Muppets Most Wanted was well-liked by critics, but wound up being the end point for Muppet movies
"Muppets Most Wanted" is both underrated and a little frustrating, the latter for reasons like the title switch. We can only assume that Bret McKenzie would not have ended his opening song with the invocation of a title that never happened if he'd only known that the movie was going to change titles after its production ended. The same is true for anyone who paid attention to the pre-production rumblings, such as the rumor that Christoph Waltz was going to play the lead Interpol agent in the film; when scheduling got in the way, Ty Burrell stepped in and Waltz only appeared in a very brief cameo. And as much as the songs are lively, and much of the humor surrounding Constantine is very funny, "Muppets Most Wanted" does ask its audience to accept the sight of Kermit the Frog in a Siberian gulag as well as the notion that the other Muppets would completely ignore the fact that "Kermit" sounds vaguely Eastern European, doesn't get their names right, and has a much crabbier tone than ever before.
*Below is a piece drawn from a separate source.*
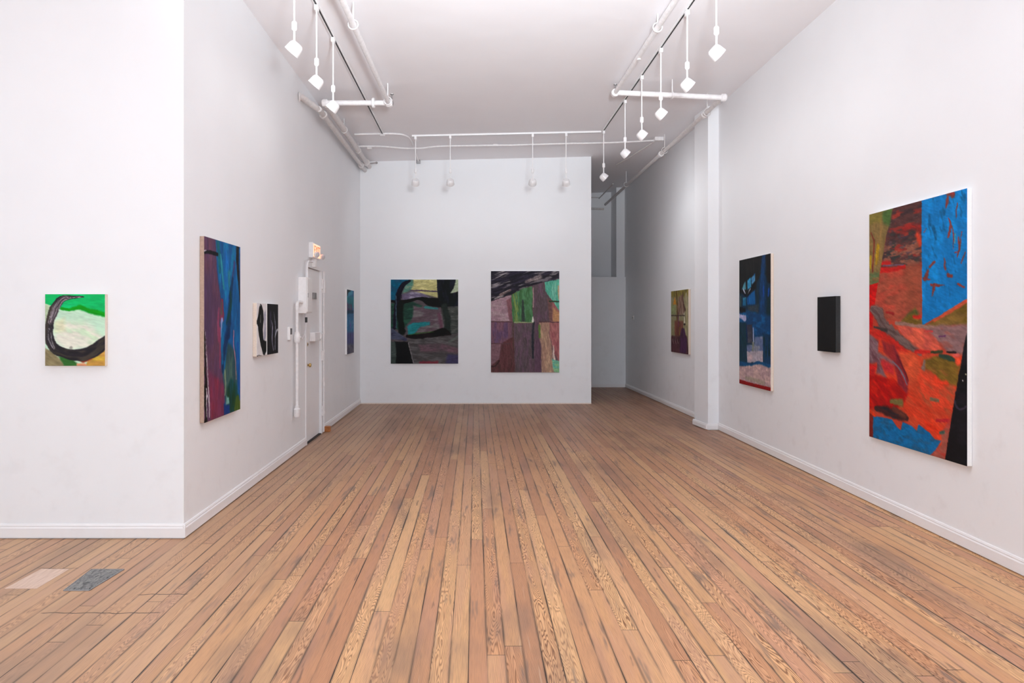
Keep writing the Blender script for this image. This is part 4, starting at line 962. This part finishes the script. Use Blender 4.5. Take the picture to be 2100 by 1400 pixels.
a.poly([(50, 290), (200, 250), (180, 360), (50, 380)], (124, 112, 50), f=.02)
a.line([(150, 590), (140, 700), (130, 760)], [18, 20, 10], (184, 146, 20), (120, 90, 30), f=.5)
a.line([(78, 690), (74, 800)], [10, 12], (176, 146, 20), f=.5)
a.line([(80, 460), (110, 560), (95, 830)], [5, 9, 8], (120, 48, 34), f=.5)
a.poly([(50, 850), (160, 840), (152, 935), (50, 975)], (92, 112, 70), (130, 100, 60), f=.012)
a.poly([(50, 972), (150, 940), (100, 1240), (90, 1420), (50, 1420)], (192, 14, 10), f=.006, wp=.004)
a.poly([(430, 1240), (510, 1180), (590, 1350), (380, 1310)], (104, 92, 40), (70, 84, 40), f=.02)
a.poly([(370, 1310), (500, 1220), (590, 1350), (770, 1265), (1020, 1130), (1020, 1340), (700, 1380), (450, 1350)], (106, 84, 26), (124, 96, 44), f=.012, ang=-10)
a.line([(1020, 1110), (860, 1200), (700, 1290)], [14, 20, 20], (196, 72, 44), (176, 90, 60), f=.5)
a.line([(500, 1265), (560, 1270)], [14, 16], (186, 40, 26), f=.6)
BL = [(578, 130), (1040, 0), (1040, 1085), (1005, 1098), (580, 1352)]
a.poly(BL, (0, 116, 184), (0, 132, 204), f=.003, wp=.002, ws=.2, ang=70, st=2, size=.07, var=.10)
a.poly(BL, (12, 92, 140), f=.003, wp=.002, ws=.2, ang=70, st=3, size=.035, thr=.62, var=.1)
for p, w in (([(835, 130), (820, 215)], [18, 8]), ([(930, 180), (915, 310)], [9, 4]), ([(840, 320), (872, 395)], [5, 14]), ([(855, 405), (840, 500)], [14, 10]),
             ([(875, 400), (890, 470), (885, 610)], [5, 8, 3]), ([(935, 500), (948, 600), (920, 690)], [8, 15, 6]), ([(1005, 640), (965, 750)], [9, 6]), ([(970, 450), (955, 560)], [4, 6]),
             ([(800, 700), (806, 800)], [5, 11]), ([(835, 868), (868, 872)], [18, 14]), ([(640, 825), (610, 905)], [14, 24]), ([(670, 960), (740, 965)], [12, 12]),
             ([(700, 960), (690, 1000), (676, 1060)], [16, 16, 6]), ([(930, 950), (990, 975)], [12, 10]), ([(655, 780), (700, 745)], [14, 12]), ([(600, 450), (625, 420)], [6, 4]),
             ([(820, 70), (880, 90), (900, 80)], [14, 24, 8]), ([(745, 965), (800, 958)], [4, 4]), ([(590, 900), (655, 905)], [10, 5]), ([(900, 650), (925, 640)], [4, 5])):
    a.line(p, w, (112, 60, 56), (150, 50, 44), f=.4, wp=.008, ws=.03)
a.line([(905, 470), (900, 560)], 3, (150, 160, 90), f=.6)
a.z = ZB
a.poly([(50, 60), (300, 120), (470, 240), (620, 330), (980, 310), (960, 430), (850, 940), (800, 1340), (600, 1060), (420, 950), (300, 850), (50, 830)], (206, 60, 32), (200, 80, 50), f=.02, ang=25, st=4, size=.06, var=.16)
a.poly([(330, 250), (520, 310), (570, 430), (520, 580), (440, 570), (350, 360)], (208, 82, 48), f=.03)
a.line([(590, 400), (620, 700), (500, 620)], [50, 80, 60], (184, 66, 36), f=.9, alpha=.6)
a.poly([(560, 480), (900, 600), (860, 900), (600, 800), (540, 640)], (214, 68, 40), (170, 80, 50), f=.04, ang=30, size=.04)
a.poly([(50, 500), (300, 560), (440, 700), (400, 790), (330, 840), (50, 840)], (164, 10, 6), (196, 26, 12), f=.02, ang=30, size=.05)
a.poly([(60, 80), (250, 90), (420, 250), (440, 300), (320, 290), (230, 200), (60, 150)], (190, 36, 26), f=.03)
a.poly([(180, 180), (300, 230), (380, 400), (440, 580), (430, 700), (340, 600), (300, 400), (200, 300)], (126, 36, 46), (150, 40, 40), f=.015, ang=60)
a.poly([(50, 110), (150, 190), (150, 300), (290, 385), (300, 420), (200, 370), (170, 400), (225, 540), (130, 500), (130, 400), (50, 410)], (126, 98, 104), (104, 62, 70), f=.015, ang=40)
a.poly([(165, 360), (290, 420), (300, 520), (210, 480)], (188, 42, 48), f=.02)
a.poly([(50, 410), (130, 420), (110, 520), (50, 530)], (196, 30, 30), f=.015)
a.line([(290, 390), (370, 480), (430, 610)], [6, 9, 5], (110, 96, 110), f=.4)
a.line([(330, 330), (400, 470), (440, 575)], [6, 10, 5], (98, 24, 36), f=.5)
a.line([(90, -110), (160, -60), (190, 20), (340, 150), (440, 220), (560, 310)], [30, 55, 46, 34, 36, 18], (112, 92, 88), (88, 66, 64), f=.3)
a.line([(110, 60), (230, 90)], [8, 12], (60, 52, 50), f=.6)
a.poly([(560, 50), (1030, 25), (1030, 150), (985, 320), (830, 300), (760, 235), (640, 110)], (134, 102, 102), (150, 92, 84), f=.02, ang=10)
a.poly([(325, 40), (560, 55), (710, 165), (770, 280), (600, 310), (480, 220), (380, 130)], (212, 92, 68), (196, 84, 70), f=.015, ang=25)
a.line([(330, 20), (560, 50), (690, 60)], [16, 12, 8], (148, 112, 100), f=.5)
a.line([(600, 100), (680, 92)], [6, 7], (190, 60, 60), f=.5)
a.line([(745, 150), (805, 136)], [7, 6], (100, 50, 92), f=.4)
a.poly([(590, 370), (760, 320), (950, 400), (925, 620), (790, 600), (700, 520), (600, 450)], (116, 90, 32), (140, 88, 40), f=.015, ang=15)
a.line([(645, 305), (770, 288)], [10, 12], (58, 66, 40), f=.4)
a.line([(750, 325), (830, 350), (890, 375)], [12, 20, 12], (44, 66, 52), f=.4)
a.line([(820, 295), (905, 300)], [6, 10], (26, 22, 24), f=.4)
a.line([(520, 290), (650, 300)], [18, 12], (190, 34, 28), f=.6)
a.line([(890, 330), (930, 330)], 14, (220, 90, 80), f=.5)
a.line([(925, 385)], 30, (238, 82, 48), f=.4)
a.line([(600, 385), (590, 450)], [14, 20], (126, 102, 92), f=.5)
a.line([(700, 540), (720, 580), (820, 600)], [20, 26, 24], (228, 64, 34), f=.7)
a.line([(270, 770), (370, 780)], [16, 28], (112, 102, 56), f=.5)
a.line([(660, 750), (730, 760)], [14, 14], (120, 86, 60), (100, 110, 90), f=.6)
a.line([(120, 840), (260, 870), (420, 930)], [16, 38, 24], (62, 32, 32), (40, 38, 44), f=.4)
a.line([(300, 840), (400, 900)], [20, 22], (96, 50, 40), f=.6)
a.poly([(600, 950), (760, 1050), (740, 1080), (620, 1020)], (220, 50, 20), f=.02)
a.line([(720, 950), (840, 950)], [14, 12], (176, 34, 44), f=.5)
a.poly([(760, 1060), (830, 960), (870, 900), (795, 1340), (660, 1290), (760, 1170)], (160, 84, 70), (176, 60, 50), f=.012)
a.line([(750, 1070), (790, 1060)], 12, (70, 96, 84), f=.5)
a.poly([(90, 908), (280, 938), (330, 1015), (365, 1045), (380, 962), (470, 1000), (522, 1045), (540, 990), (640, 1060), (700, 1135), (765, 1150), (700, 1230), (640, 1300), (90, 1150)], (0, 106, 166), (30, 92, 134), f=.006, wp=.006, size=.03, st=2)
a.poly([(50, 870), (100, 900), (92, 1130), (50, 1130)], (122, 34, 26), f=.006)
a.line([(70, 860), (110, 900)], [12, 12], (220, 60, 20), f=.5)
a.poly([(1040, 60), (1007, 130), (960, 380), (900, 690), (795, 1330), (1040, 1420)], (17, 17, 21), (26, 24, 30), f=.003, wp=.002, var=.1)
a.line([(960, 250), (795, 1310)], 2, (150, 80, 76), f=.5, wp=0, alpha=.0)
a.line([(893, 760), (910, 820), (950, 845), (1005, 815)], [8, 12, 10, 8], (54, 48, 64), f=.5)
a.line([(972, 565)], 6, (225, 225, 225)); a.line([(1004, 510)], 7, (180, 180, 150))
finish(a, 20, .005, .10)
canvas('very large red, orange and bright blue canvas with a white edge on the right wall', (xr(5.515), 5.515), (xr(4.397), 4.397), H0-.951, H0+.839, .036, a, M['white_edge'])
#ENDART#

# small wall plate in the hallway
sw = empty('wall_switch', (xr(14.2)-.001, 14.2, 1.50), 'tiny grey wall fitting on the hallway wall near the partition', 'wall fitting')
MB().box((xr(14.2)-.012, 14.16, 1.47), (xr(14.2)-.001, 14.24, 1.56), bev=.003).build('plate', M['pipe_dull'], sw)
MB().box((xr(14.2)-.03, 14.185, 1.50), (xr(14.2)-.012, 14.215, 1.53), bev=.003).build('lever', M['steel'], sw)

# ------------------------------------------------------------------ daylight
w = bpy.data.worlds.new('daylight'); bpy.context.scene.world = w; w.use_nodes = True
nt = w.node_tree; bg = nt.nodes['Background']
tc = nt.nodes.new('ShaderNodeTexCoord'); sp_ = nt.nodes.new('ShaderNodeSeparateXYZ'); nt.links.new(tc.outputs['Generated'], sp_.inputs[0])
rmp = nt.nodes.new('ShaderNodeValToRGB'); mr = nt.nodes.new('ShaderNodeMapRange'); mr.inputs[1].default_value = -1; mr.inputs[2].default_value = 1
nt.links.new(sp_.outputs[2], mr.inputs[0]); nt.links.new(mr.outputs[0], rmp.inputs[0]); nt.links.new(rmp.outputs[0], bg.inputs[0])
e = rmp.color_ramp.elements; e[0].position = .44; e[0].color = (1.40, 1.48, 1.60, 1); e[1].position = .56; e[1].color = (.72, .88, 1.0, 1)
bg.inputs[1].default_value = 3.1
P = bpy.data.lights.new('window_portal', 'AREA'); P.shape = 'RECTANGLE'; P.size = W1-W0; P.size_y = WZ1-WZ0; P.cycles.is_portal = True
po = bpy.data.objects.new('window_portal', P); C.objects.link(po); po.location = ((W0+W1)/2, YF-.16, (WZ0+WZ1)/2); po.rotation_euler = (PI/2, 0, 0)

# added spot with no fixture beside the camera, aimed up to brighten the ceiling
B_ = bpy.data.lights.new('ceiling_bounce', 'SPOT'); B_.energy = 3100; B_.spot_size = math.radians(72); B_.spot_blend = 1.0; B_.shadow_soft_size = .25; B_.color = (.86, .94, 1.0)
bo = bpy.data.objects.new('ceiling_bounce', B_); C.objects.link(bo); bo.location = (.5, .4, 2.2)
bo.rotation_euler = (Vector((.5, 3.3, 4.28))-Vector(bo.location)).to_track_quat('-Z', 'Y').to_euler()
# ------------------------------------------------------------------ camera
cam = bpy.data.cameras.new('camera'); cam.sensor_width = 36; cam.lens = 24; cam.shift_x = (1050-975)/2100; cam.shift_y = -(700-653)/2100
cam.clip_start = .05; cam.clip_end = 100
ca = bpy.data.objects.new('camera', cam); C.objects.link(ca); ca.location = (0, 0, H0); ca.rotation_euler = (PI/2, 0, 0)
sc = bpy.context.scene; sc.camera = ca
vs_ = sc.view_settings; vs_.view_transform = 'Standard'; vs_.look = 'None'; vs_.gamma = 1; vs_.use_curve_mapping = False; vs_.exposure = 0.06
try: sc.cycles.max_bounces = 10; sc.cycles.diffuse_bounces = 8
except Exception: pass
It's a hard ask.
Perhaps it all started with the opening song of the film, and the sense that something wasn't completely on-target. Maybe if the title had always been planned as "Muppets Most Wanted," the song would have been a little smoother, instead of feeling like a hiccup at the end of a solid opening sequence. It's still true, as this writer once said in a ranking of all Muppet movies, that "Muppets Most Wanted" has an excellent sense of humor and is mercifully much more about the Muppets than the human celebrities whom they star alongside. And yet, now that we've gone more than a decade without a new Muppet movie, it's sad to envision this as the final entry. But this movie only made $80 million worldwide; couple that with the fact that Muppet performers keep changing, and it seems like the idea of the Muppets "again!" on screen might be an impossible dream.